鉄工所のレトロな雰囲気とアーティストたちのモダンな感性が共存する不思議な街・ムンレ創作村は、路地ごとに違う表情をもつ個性あふれる場所です。小規模なアートギャラリーが点在し、それらがアーティストたちの魂を表現する場となる一方、アーティストたちのアトリエもまた、この街に来た人々からの注目を浴びています。さらに、おしゃれなカフェや飲食店などもあり、ムンレ創作村ならではの空気感で訪れる人を魅了します。
また、路地のあちこちに展示会や公演のポスターが貼られていますが、ギャラリーや劇場では一年中多くの芸術作品に触れられるので、いつ行っても楽しめるでしょう。過去と現在が共存し、見どころいっぱいのムンレ創作村。そんな特別な街へ出かけてみましょう。
○住所:ソウル市ヨンドゥンポ(永登浦)区トリムロ128ガギル13-8
都心の中の憩いの場、
1986年に開園したムンレ(文来)近隣公園は多目的グラウンドや遊歩道、八角亭(あずまや)、子どもの遊び場、幼児森体験場など様々な施設を備え、地域住民や 旅行客のための憩いの場として位置づけられてきました。公園の入口には、ムルレドン(文来洞)の地名の由来と伝えられる大きな糸車のオブジェが設置されています。

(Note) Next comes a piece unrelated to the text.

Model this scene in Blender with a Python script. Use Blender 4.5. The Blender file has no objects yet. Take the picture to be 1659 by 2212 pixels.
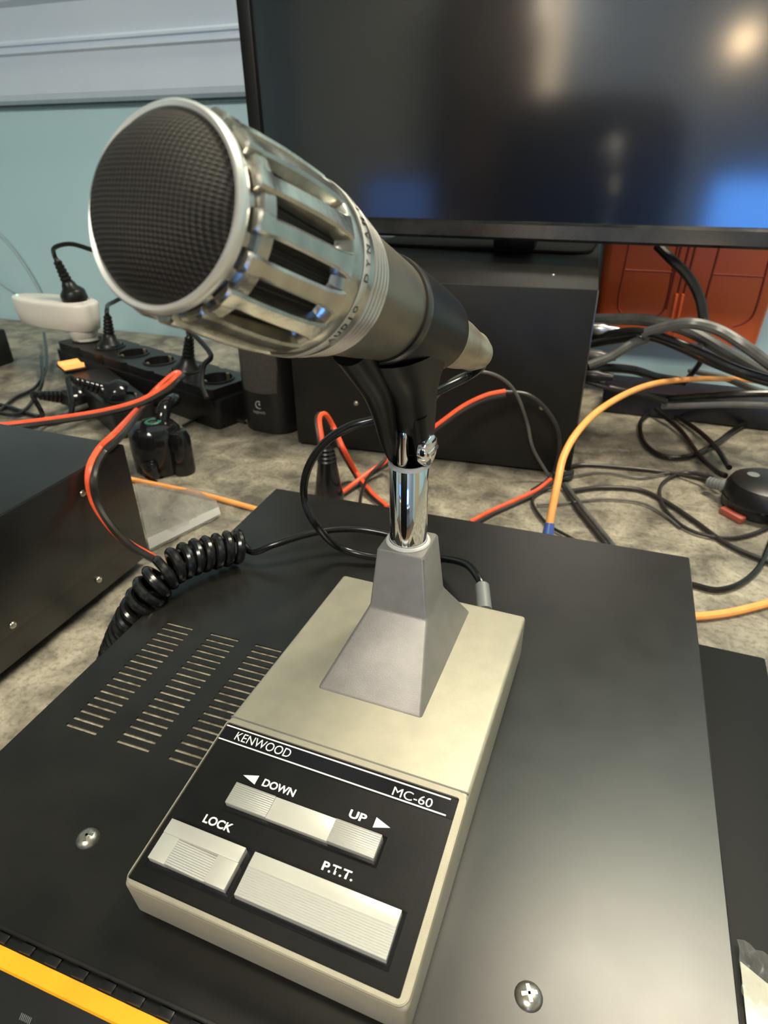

地下鉄2号線のムンレ駅に隣接し、ムルレドン(文来洞)の旅のスタートやラストを飾る場としてぴったりのムンレ(文来)近隣公園は、自然の中を散策しながら一息つくのに持ってこいの場所です。環境にやさしい「空気浄化ベンチ」が設置されているため、新鮮な空気のなかで休憩したり、公園内の植物には説明の名札が 付いているため、植物について学びながら楽しく散歩するのもいいでしょう。また、公園の隣には公営駐車場があり、車でのアクセスも楽々です。
木の間を吹き抜ける風としばしの休息時間が、ムルレドン(文来洞)の旅をより幸せなものにしてくれること間違いなしです。